Most unfortunately for me, when I was in school, Carolyn Chute was all the rage. Only later, and much to their chagrin, did the literary cognoscenti discover that, rather than being the radical feminist darling intially they initially supposed when they adopted her as one of their own, Ms. Chute was a gun-toting millinarian whackjob who would spit in a New York intellectual’s face as soon as shoot them between the eyes. On many an assigned summer reading list was “The Beans of Egypt”, and I had the marvelous pleasure of actually having to sit through a Freshman (oh, excuse me, First Year Student) Seminar on this quintessentially Maynard novel, among other fictional portrayals of the American sans culottes. Listening to a kid from Greenwich CT discuss how “The Beans of Egypt” corroborates his sad misgivings over the plight of the Maynard Impovershed, who he would watch from the veranda of his family’s summer cottage on Orrs Island is an experience no Maine citizen should be denied.
Hmmm. My white trashy spelling skills show through above.
So, about a year ago, I was at the Steinhardt Aquarium and Museum of Natural History, in San Francisco, and I saw a family there that looked like a Jeff Foxworthy routine come to life. Mom had big, big hair and far too much makeup. Dad had a mullet, handlebar moustache, and a sleeveless monster truck t-shirt. The eldest kid, who was maybe seven or eight, had a mullet and a rat tail, and a t-shirt just like dad’s.
I first noticed them in the African wildlife hall, when the kid ran up to a display and pushed his face against the glass. Dad leans over, grabs the back of his shirt and hauls him back from the glass with a stern, “Don’t be touching the exhibits, now!” Later, in the cafeteria, they were sitting a couple tables away and the kid was getting a little rambunctious. His mom didn’t waste any time in telling him not to settle down and not bother all the other people trying to eat lunch. The kid didn’t need to be told twice, and was perfectly well behaved throughout the rest of the meal.
White trash?
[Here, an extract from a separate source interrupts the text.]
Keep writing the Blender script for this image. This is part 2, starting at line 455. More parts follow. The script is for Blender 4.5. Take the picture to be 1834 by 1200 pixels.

Not from what I saw.
Now, the kids who were running wild, climbing under ropes and generally being a pain in the ass while their well-dressed parents chatted vacantly on expensive-looking cell phones… they were another story.
Well, I was born to dirt poor parents, my dad is the epitome of White Trash, as is my sister, though my brother, mom and myself are not. I never made more than 20k a year until I was 30, now Im too close to 40 and make 6 figures, all with a GED, never having been on welfare, never having taken unemployment, never having gotten or asked for a state or federal grant, never having asked for or gotten a bank loan and I still have yet to have a credit card, my ATM works fine. Ive lived in California, Oregon, Washington, Idaho, Connecticut, and Ohio and for 9 months, Sweden. I went to 4 junior highs and 4 high schools in three states. Ive been to Sweden, Scotland, France, Italy and Germany; I speak passibly good Swedish, French and Mexican Spanish, and throughout all of this my favorite pastime has been sitting and drinking and smoking and shooting the shit with people I just met and asking/discussing our different views on things.
The only time I have ever run into class-as-birth bullshit in the US on any comparable level to what I encountered in europe was in New England and the few moronic idiots who expected respect because their ancestors supposedly came over on the Mayflower, and its very possible that my laughter is still ringing in their ears.
So why dont you go into a bit more detail as to how my impressions and conclusions through my life about class in the US vs. europe are simplistic and naive?
Miller Nicely told.
Trash isn’t necessarily about economic, hair style and real estate locale of which you reside, it is how you behave and conduct yourself at all times and how people look upon you.
Aww, bless your little heart, Sattua, but you don’t say the first ‘T’; you make a hard sound at the back of your throat to suggest a consonant might go there. Then you follow up with the two-syllable ‘trah-yush’. Then you walk away w/ your nose in the air and a smug smile of superiority that you get from feeling better than people you’ve never even met. (I use the term ‘you’ as an example, I don’t think YOU would do that. I don’t think anyone on here would, as a matter of fact.)
Not to hijack, but I’ve noticed a couple people saying that ‘hillbilly’ is deragatory or some such; my Mom, a coal miner’s daughter of the Kentucky flavor, (Frog Pond Holler, not Butcher like Loretta Lynn) has always referred to herself and her ‘people’ as hillbillies. I’ve never heard her say ‘hillfolk’, perhaps that’s a VA thing? But I’ve asked her before if she felt hillbilly was akin to redneck, and she thought the latter was an insult and the former was not. She says she’s from back in the hills, her father’s name was William, so what’s to argue? A fact’s just that.
And, if you curl your lip when you say it, anything’s an insult.
Hell if I know! I was a kid and for all I know somebody was getting pretentious and I didn’t get it.
But with white trash, I’ve always heard that “hard sound at the back of your throat to suggest a consonant might go there” as almost the sound of someone fixing to spit. Appropriate, considering how it’s used.
Blacks were among the foremost users of the term in its original sense–expressing a finely honed sense of irony. The term originally meant a person who was so utterly lacking in any redeeming features that the only thing that prevented their utter condemnation was that they were not black. As spoken by blacks, (and I am not aware of any hard evidence that the term was coined by blacks), it was a recognition that no matter how wealthy, educated, and virtuous a black might be, society still recognized the most disreputable member of white society as having more worth or value.
Seriously?
Too funny, considering how many millions of Mayflower descendants are running around.
You say that as if it’s a bad thing.